You got the pay-off too, whether you were there or whether you’re reading this having not been able to make the game. You’ve just sat through nigh on 3,000 words of my experience, and you’ll have your 3,000 words tucked away somewhere in your memory bank. Maybe one day you’ll be regressed too, but if not you can always relive it in other ways. This modern age of social media and mobile phones means there is more footage and more photos of yesterday than there ever could have been in 1988.

Maybe our achievements will sink in eventually, maybe it will never quite sink in completely. We’ve come from five bottom half finishes to win the league title, we’ve won it with two games to spare and we’re back where we belong. The whole city is united in celebration and joy, and in ten days time we get to do it all over again as the open top bus rolls around the city centre.

What a time to be a Lincoln City fan. What a time to be alive.




  1. The print version of virtual reality … thanks for that, from someone who couldn’t get hold of a ticket. I spent the day playing petanque instead, which I’m sure you will know is just a load of boules. I blamed the misfiring on the fact that my head was elsewhere. I sunk a pint or two of Liberation (local Jersey beer) at the end in celebration and, as my eyes glazed over, my mind went back, not to 1988 (which was not so much as a joyous occasion; just relief that the nightmare was over), but to 1976 and the off-the-scale euphoria. Twice in a lifetime of supporting the Imps! Not a rich return but somehow the rarity intensifies the depth of the experience

  2. Just superb! Thank you so much. I was unable to get a ticket so had to be happy with BT Sport. Reading your blog, as always, is a special part of my LCFC experience. Good times never seemed so good!

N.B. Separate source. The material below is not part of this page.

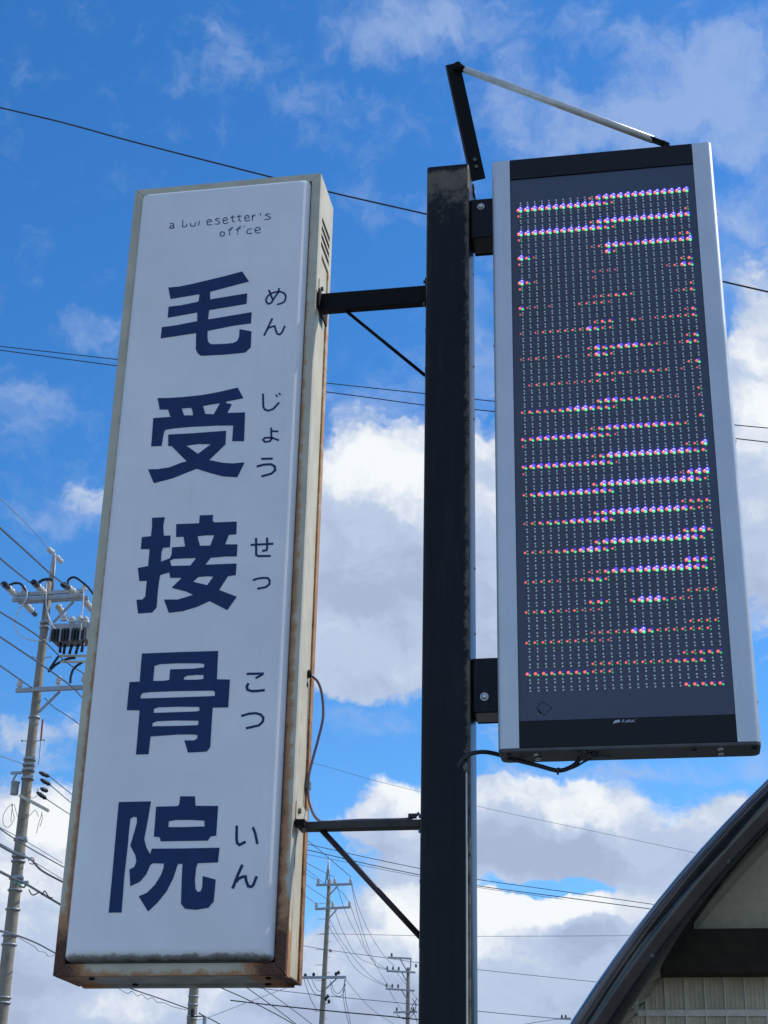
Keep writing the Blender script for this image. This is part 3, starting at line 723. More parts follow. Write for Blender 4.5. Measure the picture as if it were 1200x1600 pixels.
for (px_, py_) in ((1119, 300), (1149, 664), (1184, 1075)):
    z = onX(px_, py_, LX1).z; b = new_bm(); lathe(b, (LX1-.001, 4.285, z), (1, 0, 0), [(.008, 0), (.008, .003), (.005, .006), (.002, .007)], 12); obj('side_screw', b, M['brace'], board)
for zz in (4.15, 3.0):
    b = new_bm(); lathe(b, (LX0+.001, 4.26, zz), (-1, 0, 0), [(.008, 0), (.008, .003), (.005, .006), (.002, .007)], 12); obj('side_screw', b, M['brace'], board)
# the sensor mark at the lower left of the board: a small tilted square outline
YF = LY0+.0060
def P2(px_, py_): p = onY(px_, py_, YF); return (p.x, p.z)
bm = new_bm()
for i, (a_, c_) in enumerate((((847, 1096), (862, 1106)), ((862, 1106), (851, 1117.5)), ((851, 1117.5), (838, 1107)), ((838, 1107), (847, 1096)))): stroke(bm, [P2(*a_), P2(*c_)], .0014, YF-.0006-.0001*i, .0008)
stroke(bm, [P2(841, 1109), P2(845, 1115)], .005, YF-.0012, .0009)
obj('square_emblem', bm, M['black'], board)
bm = new_bm(); cyl(bm, (P2(841.5, 1115.5)[0], YF-.0005, P2(841.5, 1115.5)[1]), (0, -1, 0), .0016, .002, 8); obj('status_lamp', bm, M['logo'], board)
# maker's mark on the bottom band
YB = LY0+.0020
def P3(px_, py_): p = onY(940+px_/15, 1110+py_/15, YB-.0005); return (p.x, p.z)
bm = new_bm()
plate_poly(bm, [[P3(*q) for q in ((300, 245), (330, 228), (420, 220), (436, 235), (428, 268), (400, 285), (330, 290), (300, 312), (275, 312), (272, 290))]], YB-.0006, .0008)
obj('maker_emblem', bm, M['logo'], board)
LOGO = [[[(470,282),(518,205),(524,280)],[(488,255),(522,250)]], [[(548,280),(556,278)]], [[(612,240),(580,238),(578,252),(604,262),(596,278),(566,276)]], [[(640,205),(622,275)],[(672,225),(630,245),(662,272)]],
 [[(690,222),(682,262),(700,272),(722,262),(734,220)]], [[(752,215),(744,265),(768,268)]], [[(790,262),(800,262)]], [[(815,185),(812,205)]]]
for lt in LOGO:
    bm = new_bm()
    for i, pts in enumerate(lt): stroke(bm, [P3(*q) for q in pts], .0016, YB-.0006-.0001*i, .0008)
    obj('maker_letter', bm, M['logo'], board)

# LED matrix: 24 columns, 72 rows, each pixel a red, a blue and a green lens
NCOL, NROW = 24, 72
LXA, LXB, LZA, LZB = -.3535, .1780, 4.6440, 2.9915
LV = {}
def setrow(r, s):
    for c, ch in enumerate(s):
        if ch not in ' .': LV[r, c] = int(ch)
ROWS = {0:'          47899999999988887'[:24],1:'9999999999876 3'[:13]+'3',2:'4',4:'          378999999988877 8'.replace(' 8','8')[:24],5:'99999999998763',6:'4',3:' '*23+'4',
 8:'          238976788877 78'.replace('77 78','7778')[:24],9:'862         74',10:'4',7:' '*22+'35',
 12:'          1222      1476',13:'852       1 ',14:'3',11:' '*22+'45',
 16:'          234553     145',17:'621 1   44332',18:'1',15:' '*23+'3',
 20:'          355  52 234445',21:'2 2343334764 3'.replace(' 3','3'),19:' '*22+'25',
 24:'         37667775531 1656'[:24],25:'1232 31  3763',23:' '*22+'46',
 28:'          6545425544 1 24'[:24],29:' 2434322234 3',27:' '*22+'36',
 32:'          67766655321  2 '[:23]+'2',33:'3555567887663',31:' '*23+'4',
 36:'         3677777777653  2'[:24],37:'5677777877652',38:'1',35:' '*23+'5',
 40:'         46899999999 8765'.replace(' ','',0)[:20]+'8765',41:'6777777777762',42:'1',39:' '*21+'438',
 44:'         588999999999863 '[:24],45:'467777787776',43:' '*20+'2788',
 48:'         678999999998 54 2'[:20]+'7542',49:'245666777775',47:' '*20+'4555',
 52:'         67999999999875  '[:23],53:'333356678764',51:' '*20+'6785',
 56:'        2467778998888762 '[:23],57:'43332 13663',55:' '*20+'7773',
 60:'        563  6899544 2  '[:19]+'42',61:'4454424221',59:' '*20+'3334',
 64:'        133337864444443 '[:23],65:'44444343422',63:' '*20+'4444',
 68:'        344444444455553 '[:22],69:'55555555443',67:' '*19+'34555',
 71:' '*19+'55555'}
for r, s in ROWS.items(): setrow(r, s)
def dome(bm, c, r, mi, n=7):
    y = c.y; rings = []
    for (k, h) in ((1.0, 0), (.80, .62), (.27, .98)):
        rings.append([bm.verts.new((c.x+r*k*math.cos(2*math.pi*j/n), y-r*h*1.05-.0005, c.z+r*k*math.sin(2*math.pi*j/n))) for j in range(n)])
    for i in range(2):
        for j in range(n):
            f = bm.faces.new((rings[i][j], rings[i][(j+1) % n], rings[i+1][(j+1) % n], rings[i+1][j])); f.smooth = True; f.material_index = mi
    f = bm.faces.new(rings[2]); f.material_index = 5 if mi >= 4 else mi; f.smooth = True
lb = {'red': new_bm(), 'blue': new_bm(), 'green': new_bm()}
for r in range(NROW):
    for c in range(NCOL):
        x = LXA+(LXB-LXA)*c/(NCOL-1); z = LZA+(LZB-LZA)*r/(NROW-1)
        L = LV.get((r, c), 0)
        jt = lambda: random.uniform(-.0003, .0003)
        for col, dx, dz in (('red', -.0032, .0), ('blue', .0042, .0050), ('green', .0048, -.0042)):
            if col == 'red': k = 0 if L == 0 else (1 if L <= 2 else 2 if L <= 4 else 3 if L <= 6 else 4)
            elif col == 'green': k = 0 if L <= 2 else (1 if L <= 4 else 2 if L <= 5 else 3 if L <= 7 else 4)
            else: k = 0 if L <= 4 else (1 if L <= 5 else 2 if L <= 6 else 3 if L <= 7 else 4)
            rad = .0030 if k == 0 else (.0029, .0033, .0041, .0050)[k-1]
            if col == 'red' and k: rad *= 1.15
            if col == 'blue' and k > 2: rad *= 1.38
            dome(lb[col], Vector((x+dx+jt(), YF, z+dz+jt())), rad, k)
for col in lb:
    b = lb[col]
    o = obj(col+'_led_lamps', b, [LM['off_red'] if col == 'red' else LM['off_clear']]+[LM[col, i] for i in range(4)]+[LM['core']], board); o['kind'] = 'stuff'
    for p in o.data.polygons: p.use_smooth = True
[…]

  3. What a day what shall we all do on Saturdays now? Congratulations to everyone concerned with LCFC.
    Danny and Nicky and all of our players especially. I’m sure none of us fans will ever forget April 22nd 2017.
    Wish my Dad had still been here to witness this great day . Enjoyed your blogs and I’m sure every fan
    is already looking forward to next season when were back where we belong.